Based on an engineering report, representatives from Volunteers of America on hand at the selectmen’s meeting on Tuesday, Oct. 12, said they could not preserve the building despite their best intentions.
The previous vote on the June 2021 ballot in which senior housing won out over a planned park, was informed by residents’ desire to save the historic building.
Brian Sites, vice president of business development and implementation for Volunteers of America, and architect Bob Foster fielded the selectmen’s questions.
Sites said Volunteers of America still thinks the property, with its existing access to water and sewer is a great location for a senior housing development. Volunteers of America remains interested in moving ahead, but without the existing building.
The engineering report found issues with the building’s facade and interior structure that made the original plan to remodel the building not cost effective.
Sites was disappointed by the report.
He said, “I think what was close to our heart is we really looked at this as preserving a historical building which brings a lot of emotion and feeling to the project… If we have to dismantle the building and put in something new does it make the site as special?”
Volunteers of America remains dedicated to Waldoboro and wants to do a project in the town. “We hope it’s on this site, but if not, let’s continue talking and figure it out,” Sites said.
“The ballgame has changed now, of course,” said Selectman Bob Butler. The town might be forced to send out a new request for proposal regarding the A.D. Gray building.
“In that new competitive scenario, are you still interested?” Butler asked Sites.
Sites said he had not thought through that scenario.
Freeman Zausner, a resident of Waldoboro said the engineering report and the report on historic preservation “seem to have made this project not really doable,” but letters in The Lincoln County News in favor of the senior housing project demonstrated “tremendous emotional attachment” to the school.
That attachment was a decisive issue in both the non binding vote and in the proposed park vote.
“This changes the concept of the development of the site substantially,” he said, regarding the possibility of tearing down the building.
He asked VOA to consider an alternate location in Waldoboro. “We certainly have a great need for senior housing, and VOA is certainly the right (organization) to do it… You’re the right people.”
Selectman Jann Minzy asked Sites and Foster how a new building might be reminiscent of the original building, and what parts of the building could be reused.
Foster said there is no reason VOA can’t try to mimic the scale of the original building and introduce architectural features in the design that would meet the town’s approval.
Butler said he is in favor of finding an alternative spot for senior housing to “maximize the economics we could realize from the current site.”
Regarding VOA, he said “I don’t want to lose them as partners, I really don’t.”
Minzy said she thinks the A.D. Gray site is the best property for senior housing in Waldoboro because residents could walk to the downtown area.
Minzy said it’s very common in Maine to convert older schools into apartments.
“I’m very disappointed we can’t do that with that building,” she said. “We need to see what plan B or C would be. I don’t think I know what the people would think. I think they need to let us know.”

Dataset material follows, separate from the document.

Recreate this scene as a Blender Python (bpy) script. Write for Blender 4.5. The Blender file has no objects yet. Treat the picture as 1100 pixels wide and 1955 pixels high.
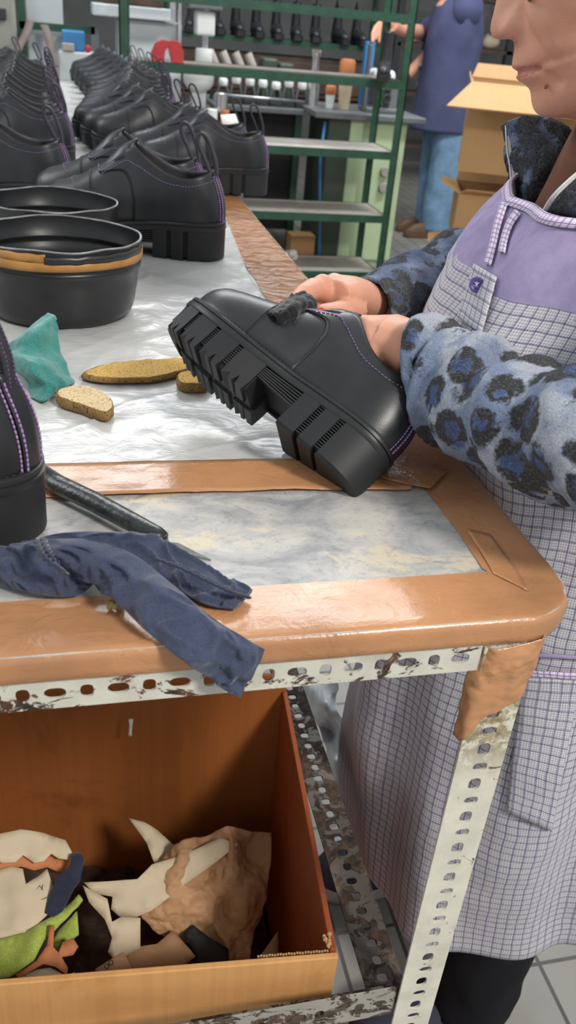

The fate of the A.D. Gray building will have to go to a vote and that waiting until June makes the most sense to avoid accusations that the timing of a special election might favor a particular group, Keizer said.
“I think you have to wait til June… I know nobody wants to hear that,” she said.
Butler was in favor of proceeding with a request for proposals to get options on the table for voters to consider. He said the town should use the same parameters and standards they developed in the memorandum of understanding with VOA.
Butler said any proposal should include a performance bond, a completion bond, and proof of financial capacity.
“I think those three elements are critical for sorting out the wheat from the chaff,” he said.
Waldoboro’s Public Works Department boarded up several broken windows in the A.D. Gray building, and placed a temporary fence around the perimeter in response to safety concerns caused by the unsecured façade, Keiser said.